Dan speelt parallel aan dit wetsvoorstel het voornemen om 80% weg te bezuinigen bij de kenniscentra die nu juist als taak hebben de aansluiting van het beroepsonderwijs op de arbeidsmarkt goed invulling te geven. Op onze schriftelijke vraag naar de gevolgen van deze bezuiniging voor deze aansluiting, het vinden van voldoende leerbedrijven en stageplaatsen antwoordt de minister dat ze de kenniscentra en SBB gevraagd heeft om met een voorstel te komen hoe er bezuinigd kan worden. Of de kalkoen maar zelf met een recept wil komen… Is de minister van mening dat 80% van het werk van deze kenniscentra onnodig is? Loopt de aansluiting met het bedrijfsleven en de arbeidsmarkt zo soepel dat het niet meer nodig is? Zijn er ruim voldoende leerbedrijven en stageplaatsen voorhanden? Graag een antwoord van de minister, want we weten allemaal hoe nauw het luistert met deze verbindingen.
Ten slotte nog een vraag naar de invoering van deze wetgeving op de BES-eilanden. Dat wil zeggen op Bonaire, want alleen daar kent met dit beroepsonderwijs. Terecht heeft de Raad van State hier vragen over gesteld en wij zijn in deze Kamer altijd zeer beducht voor een topzware wetgeving. De minister wil graag zoveel mogelijk gelijke monniken gelijke kappen, maar het is de vraag of dat verstandig is. Twee weken geleden hebben we met de coördinerend minister Plasterk gesproken over deze legislatieve terughoudendheid. Heeft deze minister dat ook gedaan? Gaat er iets verkeerd als deze wet niet of in elk geval nog niet wordt ingevoerd op Bonaire?

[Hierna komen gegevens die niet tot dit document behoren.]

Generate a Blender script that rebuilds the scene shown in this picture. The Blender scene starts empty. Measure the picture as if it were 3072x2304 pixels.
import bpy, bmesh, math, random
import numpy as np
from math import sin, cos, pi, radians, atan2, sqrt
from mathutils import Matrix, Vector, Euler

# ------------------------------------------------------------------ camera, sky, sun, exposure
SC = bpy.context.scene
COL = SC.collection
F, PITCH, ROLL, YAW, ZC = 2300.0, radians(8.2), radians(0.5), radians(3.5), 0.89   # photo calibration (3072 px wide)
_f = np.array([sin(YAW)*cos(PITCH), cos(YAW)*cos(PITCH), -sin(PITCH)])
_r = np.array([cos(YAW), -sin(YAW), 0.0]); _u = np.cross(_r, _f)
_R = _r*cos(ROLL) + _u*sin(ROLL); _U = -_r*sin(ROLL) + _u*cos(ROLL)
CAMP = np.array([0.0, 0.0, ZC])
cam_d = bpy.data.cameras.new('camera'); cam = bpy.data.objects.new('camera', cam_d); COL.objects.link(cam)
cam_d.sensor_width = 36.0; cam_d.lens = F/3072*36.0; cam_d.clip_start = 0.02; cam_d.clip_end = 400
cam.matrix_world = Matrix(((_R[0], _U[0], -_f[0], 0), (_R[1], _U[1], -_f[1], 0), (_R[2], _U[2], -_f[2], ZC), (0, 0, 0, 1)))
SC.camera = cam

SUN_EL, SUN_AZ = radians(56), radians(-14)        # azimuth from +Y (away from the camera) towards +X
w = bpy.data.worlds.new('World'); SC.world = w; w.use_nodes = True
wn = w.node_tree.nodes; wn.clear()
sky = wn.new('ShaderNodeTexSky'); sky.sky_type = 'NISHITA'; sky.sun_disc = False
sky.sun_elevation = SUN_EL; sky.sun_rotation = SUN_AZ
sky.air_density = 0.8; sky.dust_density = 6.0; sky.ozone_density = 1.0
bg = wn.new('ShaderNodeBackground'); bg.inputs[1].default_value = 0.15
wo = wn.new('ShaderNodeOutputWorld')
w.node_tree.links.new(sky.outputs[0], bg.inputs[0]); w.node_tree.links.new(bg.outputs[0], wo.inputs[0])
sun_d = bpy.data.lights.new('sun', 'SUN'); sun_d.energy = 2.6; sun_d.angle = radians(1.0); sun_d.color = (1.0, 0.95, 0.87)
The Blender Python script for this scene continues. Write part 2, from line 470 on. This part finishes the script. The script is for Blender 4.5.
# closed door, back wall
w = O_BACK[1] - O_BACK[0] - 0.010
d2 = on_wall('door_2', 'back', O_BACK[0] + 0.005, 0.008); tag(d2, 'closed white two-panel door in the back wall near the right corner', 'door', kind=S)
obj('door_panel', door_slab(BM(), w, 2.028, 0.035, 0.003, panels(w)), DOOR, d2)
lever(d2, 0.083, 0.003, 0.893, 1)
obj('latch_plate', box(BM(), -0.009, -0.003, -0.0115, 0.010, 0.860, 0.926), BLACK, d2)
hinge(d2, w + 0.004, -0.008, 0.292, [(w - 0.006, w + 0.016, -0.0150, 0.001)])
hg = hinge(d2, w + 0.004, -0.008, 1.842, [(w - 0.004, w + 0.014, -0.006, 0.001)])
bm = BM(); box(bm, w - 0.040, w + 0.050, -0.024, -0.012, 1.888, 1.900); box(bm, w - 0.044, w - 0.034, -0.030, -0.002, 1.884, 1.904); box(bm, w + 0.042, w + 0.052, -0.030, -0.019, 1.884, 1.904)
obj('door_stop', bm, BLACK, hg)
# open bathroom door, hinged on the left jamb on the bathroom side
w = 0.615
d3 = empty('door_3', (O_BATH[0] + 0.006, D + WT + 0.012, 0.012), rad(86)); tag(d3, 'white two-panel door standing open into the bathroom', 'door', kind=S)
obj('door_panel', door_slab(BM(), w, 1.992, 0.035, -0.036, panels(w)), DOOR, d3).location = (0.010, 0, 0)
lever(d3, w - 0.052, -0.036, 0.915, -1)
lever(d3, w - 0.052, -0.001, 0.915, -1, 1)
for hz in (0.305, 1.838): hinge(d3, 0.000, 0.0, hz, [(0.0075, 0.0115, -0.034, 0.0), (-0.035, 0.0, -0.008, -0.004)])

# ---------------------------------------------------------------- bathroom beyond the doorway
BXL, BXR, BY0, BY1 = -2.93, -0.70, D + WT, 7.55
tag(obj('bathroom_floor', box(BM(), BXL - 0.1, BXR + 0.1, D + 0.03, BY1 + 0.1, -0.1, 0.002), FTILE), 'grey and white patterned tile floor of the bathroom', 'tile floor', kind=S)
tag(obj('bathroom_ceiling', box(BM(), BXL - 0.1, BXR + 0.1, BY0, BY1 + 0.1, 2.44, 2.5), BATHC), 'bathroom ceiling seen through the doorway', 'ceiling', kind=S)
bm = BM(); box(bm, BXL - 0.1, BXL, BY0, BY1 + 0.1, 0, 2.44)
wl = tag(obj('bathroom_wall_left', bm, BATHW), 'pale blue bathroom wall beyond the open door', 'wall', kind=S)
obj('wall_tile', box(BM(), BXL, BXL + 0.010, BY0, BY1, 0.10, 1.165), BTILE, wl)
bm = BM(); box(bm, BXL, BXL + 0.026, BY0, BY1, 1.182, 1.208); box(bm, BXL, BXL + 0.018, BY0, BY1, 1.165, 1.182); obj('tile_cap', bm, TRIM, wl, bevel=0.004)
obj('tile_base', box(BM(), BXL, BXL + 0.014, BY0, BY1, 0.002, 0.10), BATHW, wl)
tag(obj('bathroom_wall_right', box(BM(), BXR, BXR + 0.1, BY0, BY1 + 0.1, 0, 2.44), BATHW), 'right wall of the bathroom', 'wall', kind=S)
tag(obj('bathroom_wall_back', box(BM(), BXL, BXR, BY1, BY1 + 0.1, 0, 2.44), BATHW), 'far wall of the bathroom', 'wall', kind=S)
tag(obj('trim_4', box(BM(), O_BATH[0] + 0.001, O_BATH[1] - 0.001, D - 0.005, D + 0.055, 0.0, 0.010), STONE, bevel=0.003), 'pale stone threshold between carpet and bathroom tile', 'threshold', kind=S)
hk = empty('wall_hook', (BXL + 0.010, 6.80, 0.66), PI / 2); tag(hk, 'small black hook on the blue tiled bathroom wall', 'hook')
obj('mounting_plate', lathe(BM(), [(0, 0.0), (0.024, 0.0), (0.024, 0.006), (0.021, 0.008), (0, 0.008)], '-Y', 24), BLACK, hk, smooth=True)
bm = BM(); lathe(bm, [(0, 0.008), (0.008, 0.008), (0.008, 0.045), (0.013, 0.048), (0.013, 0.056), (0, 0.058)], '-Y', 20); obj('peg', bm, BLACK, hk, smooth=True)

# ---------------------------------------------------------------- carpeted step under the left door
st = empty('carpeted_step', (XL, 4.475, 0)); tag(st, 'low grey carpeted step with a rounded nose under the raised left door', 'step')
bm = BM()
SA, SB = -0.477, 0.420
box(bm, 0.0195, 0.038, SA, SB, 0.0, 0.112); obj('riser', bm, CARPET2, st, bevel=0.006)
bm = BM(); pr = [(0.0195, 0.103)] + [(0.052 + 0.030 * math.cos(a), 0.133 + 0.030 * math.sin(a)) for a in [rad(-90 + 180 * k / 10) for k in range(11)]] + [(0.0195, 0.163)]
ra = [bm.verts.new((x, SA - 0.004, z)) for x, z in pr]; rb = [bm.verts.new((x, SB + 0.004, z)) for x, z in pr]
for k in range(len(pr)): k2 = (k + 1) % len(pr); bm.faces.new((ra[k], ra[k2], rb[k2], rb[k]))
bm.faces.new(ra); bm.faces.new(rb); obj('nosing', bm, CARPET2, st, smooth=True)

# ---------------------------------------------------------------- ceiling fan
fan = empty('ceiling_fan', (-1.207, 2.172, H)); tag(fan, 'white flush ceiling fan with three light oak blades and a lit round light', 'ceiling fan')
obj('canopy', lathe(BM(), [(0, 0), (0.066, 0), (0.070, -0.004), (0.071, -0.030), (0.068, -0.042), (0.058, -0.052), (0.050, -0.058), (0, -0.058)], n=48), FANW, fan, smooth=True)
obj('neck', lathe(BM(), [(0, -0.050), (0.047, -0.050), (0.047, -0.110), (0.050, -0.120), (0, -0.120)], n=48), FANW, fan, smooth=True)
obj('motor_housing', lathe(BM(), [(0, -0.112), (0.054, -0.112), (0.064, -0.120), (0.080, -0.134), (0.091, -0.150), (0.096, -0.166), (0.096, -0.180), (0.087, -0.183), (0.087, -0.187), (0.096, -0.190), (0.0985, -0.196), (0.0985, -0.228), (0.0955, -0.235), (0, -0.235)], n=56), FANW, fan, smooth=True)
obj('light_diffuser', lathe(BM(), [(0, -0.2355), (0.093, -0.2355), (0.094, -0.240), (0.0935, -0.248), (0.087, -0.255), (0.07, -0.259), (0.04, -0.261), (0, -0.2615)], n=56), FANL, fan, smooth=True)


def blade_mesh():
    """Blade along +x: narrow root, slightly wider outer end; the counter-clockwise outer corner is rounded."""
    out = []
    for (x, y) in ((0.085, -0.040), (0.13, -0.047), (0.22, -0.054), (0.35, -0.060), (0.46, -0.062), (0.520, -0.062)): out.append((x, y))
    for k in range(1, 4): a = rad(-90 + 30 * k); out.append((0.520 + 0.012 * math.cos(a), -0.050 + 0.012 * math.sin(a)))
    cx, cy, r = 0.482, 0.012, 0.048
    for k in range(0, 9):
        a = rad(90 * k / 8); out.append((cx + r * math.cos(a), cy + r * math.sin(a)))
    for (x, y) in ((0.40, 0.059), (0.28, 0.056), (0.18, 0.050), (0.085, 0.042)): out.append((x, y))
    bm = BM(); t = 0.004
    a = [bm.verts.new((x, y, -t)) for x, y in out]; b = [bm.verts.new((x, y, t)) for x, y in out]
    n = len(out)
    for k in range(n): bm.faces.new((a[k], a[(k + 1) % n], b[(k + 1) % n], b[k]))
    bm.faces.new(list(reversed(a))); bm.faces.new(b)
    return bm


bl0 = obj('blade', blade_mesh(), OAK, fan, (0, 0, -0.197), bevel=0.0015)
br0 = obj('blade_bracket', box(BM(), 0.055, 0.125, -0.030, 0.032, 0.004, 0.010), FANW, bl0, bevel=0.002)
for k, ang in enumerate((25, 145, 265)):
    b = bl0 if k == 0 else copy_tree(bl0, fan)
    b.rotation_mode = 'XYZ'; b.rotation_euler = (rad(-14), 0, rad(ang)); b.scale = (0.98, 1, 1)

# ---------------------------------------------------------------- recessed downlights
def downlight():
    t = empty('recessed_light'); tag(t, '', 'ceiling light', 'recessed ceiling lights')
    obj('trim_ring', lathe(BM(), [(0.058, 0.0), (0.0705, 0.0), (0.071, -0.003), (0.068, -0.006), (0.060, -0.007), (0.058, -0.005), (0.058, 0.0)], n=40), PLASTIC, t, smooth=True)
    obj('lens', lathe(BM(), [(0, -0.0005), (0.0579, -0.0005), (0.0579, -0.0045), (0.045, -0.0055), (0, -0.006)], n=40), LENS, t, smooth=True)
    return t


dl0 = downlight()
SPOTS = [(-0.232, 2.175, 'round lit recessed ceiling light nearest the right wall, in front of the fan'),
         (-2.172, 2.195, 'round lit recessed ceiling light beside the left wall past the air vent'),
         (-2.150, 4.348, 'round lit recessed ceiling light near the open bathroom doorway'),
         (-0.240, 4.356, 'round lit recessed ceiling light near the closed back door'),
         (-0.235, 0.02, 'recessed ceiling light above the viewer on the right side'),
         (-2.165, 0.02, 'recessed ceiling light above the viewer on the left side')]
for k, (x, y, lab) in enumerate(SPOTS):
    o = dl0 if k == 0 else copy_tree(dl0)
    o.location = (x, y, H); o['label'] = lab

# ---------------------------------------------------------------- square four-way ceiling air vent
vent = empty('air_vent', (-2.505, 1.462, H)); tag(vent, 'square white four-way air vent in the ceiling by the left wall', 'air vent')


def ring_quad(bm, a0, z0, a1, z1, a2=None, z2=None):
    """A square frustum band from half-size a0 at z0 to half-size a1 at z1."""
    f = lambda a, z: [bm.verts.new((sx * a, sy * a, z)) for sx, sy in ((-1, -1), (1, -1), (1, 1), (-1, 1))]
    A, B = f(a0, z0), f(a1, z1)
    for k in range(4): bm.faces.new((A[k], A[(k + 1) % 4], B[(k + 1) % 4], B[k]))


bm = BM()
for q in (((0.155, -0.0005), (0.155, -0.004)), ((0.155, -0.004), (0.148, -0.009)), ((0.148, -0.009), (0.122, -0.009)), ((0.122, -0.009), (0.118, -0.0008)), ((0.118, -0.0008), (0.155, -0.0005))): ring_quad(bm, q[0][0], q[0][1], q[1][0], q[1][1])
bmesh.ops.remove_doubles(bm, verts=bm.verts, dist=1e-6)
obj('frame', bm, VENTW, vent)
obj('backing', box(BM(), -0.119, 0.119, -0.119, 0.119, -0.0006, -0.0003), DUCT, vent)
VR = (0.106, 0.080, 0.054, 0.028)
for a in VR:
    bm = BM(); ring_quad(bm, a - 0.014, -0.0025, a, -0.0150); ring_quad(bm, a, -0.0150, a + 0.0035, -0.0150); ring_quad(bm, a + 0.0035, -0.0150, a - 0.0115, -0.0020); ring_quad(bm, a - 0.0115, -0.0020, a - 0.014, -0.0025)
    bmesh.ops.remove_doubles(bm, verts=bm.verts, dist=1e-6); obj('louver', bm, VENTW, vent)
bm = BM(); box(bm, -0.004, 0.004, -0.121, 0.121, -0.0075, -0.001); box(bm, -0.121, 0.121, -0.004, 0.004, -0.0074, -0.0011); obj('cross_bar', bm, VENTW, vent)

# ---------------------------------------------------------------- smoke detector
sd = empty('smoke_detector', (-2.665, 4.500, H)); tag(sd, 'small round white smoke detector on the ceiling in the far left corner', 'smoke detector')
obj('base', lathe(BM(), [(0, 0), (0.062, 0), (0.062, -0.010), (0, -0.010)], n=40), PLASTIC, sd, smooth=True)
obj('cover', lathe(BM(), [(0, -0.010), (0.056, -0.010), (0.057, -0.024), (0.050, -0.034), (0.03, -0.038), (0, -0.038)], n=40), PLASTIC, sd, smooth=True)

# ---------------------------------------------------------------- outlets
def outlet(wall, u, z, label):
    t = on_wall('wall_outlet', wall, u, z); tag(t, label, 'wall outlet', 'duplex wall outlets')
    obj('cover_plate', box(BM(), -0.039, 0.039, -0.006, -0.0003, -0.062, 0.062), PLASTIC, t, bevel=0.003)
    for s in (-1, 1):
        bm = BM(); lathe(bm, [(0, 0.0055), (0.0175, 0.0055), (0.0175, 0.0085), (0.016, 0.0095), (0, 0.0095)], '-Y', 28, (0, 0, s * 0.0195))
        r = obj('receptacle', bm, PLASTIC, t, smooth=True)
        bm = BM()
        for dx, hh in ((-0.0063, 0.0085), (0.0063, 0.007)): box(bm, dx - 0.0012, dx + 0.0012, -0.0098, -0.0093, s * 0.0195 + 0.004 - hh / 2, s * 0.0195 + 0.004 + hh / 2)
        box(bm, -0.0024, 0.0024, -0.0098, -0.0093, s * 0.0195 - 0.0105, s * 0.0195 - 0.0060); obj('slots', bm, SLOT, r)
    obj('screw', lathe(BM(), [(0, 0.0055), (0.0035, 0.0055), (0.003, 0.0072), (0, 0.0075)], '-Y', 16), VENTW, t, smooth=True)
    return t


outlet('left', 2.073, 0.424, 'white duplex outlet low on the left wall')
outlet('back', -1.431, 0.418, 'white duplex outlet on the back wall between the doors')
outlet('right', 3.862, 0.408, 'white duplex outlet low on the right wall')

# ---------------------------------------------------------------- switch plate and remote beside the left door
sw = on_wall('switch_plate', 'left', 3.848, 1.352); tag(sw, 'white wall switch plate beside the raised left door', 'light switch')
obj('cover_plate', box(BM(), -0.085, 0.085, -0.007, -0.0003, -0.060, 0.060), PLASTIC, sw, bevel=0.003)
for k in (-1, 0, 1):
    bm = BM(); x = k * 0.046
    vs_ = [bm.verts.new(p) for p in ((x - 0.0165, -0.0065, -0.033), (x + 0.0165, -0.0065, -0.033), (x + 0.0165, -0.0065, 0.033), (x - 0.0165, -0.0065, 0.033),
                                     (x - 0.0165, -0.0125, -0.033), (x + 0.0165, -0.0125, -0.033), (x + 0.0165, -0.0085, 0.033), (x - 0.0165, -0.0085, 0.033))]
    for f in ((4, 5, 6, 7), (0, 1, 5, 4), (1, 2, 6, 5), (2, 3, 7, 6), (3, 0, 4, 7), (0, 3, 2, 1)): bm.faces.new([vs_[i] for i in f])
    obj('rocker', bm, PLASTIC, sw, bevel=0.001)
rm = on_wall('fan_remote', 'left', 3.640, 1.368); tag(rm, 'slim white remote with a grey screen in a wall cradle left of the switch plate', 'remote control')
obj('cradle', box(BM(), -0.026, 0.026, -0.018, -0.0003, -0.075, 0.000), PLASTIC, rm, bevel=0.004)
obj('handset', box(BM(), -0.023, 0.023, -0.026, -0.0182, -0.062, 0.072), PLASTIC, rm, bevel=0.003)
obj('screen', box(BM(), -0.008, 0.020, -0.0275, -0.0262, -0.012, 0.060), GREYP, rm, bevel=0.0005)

Voorzitter, er zijn onderdelen in dit wetsvoorstel waar mijn fractie blij van wordt omdat het helpt om de kwaliteit in het MBO te versterken. Maar er zitten ook allerlei elementen in die vragen oproepen, onvoldoende onderbouwd zijn, risico’s meebrengen of ongewenst zijn. Zeg maar: al die dingen waar de commissie Dijsselbloem voor waarschuwde bij stelselwijzigingen in het onderwijs. Meer nog dan anders zal dan ook het oordeel van mijn fractie afhangen van de beantwoording van onze vragen.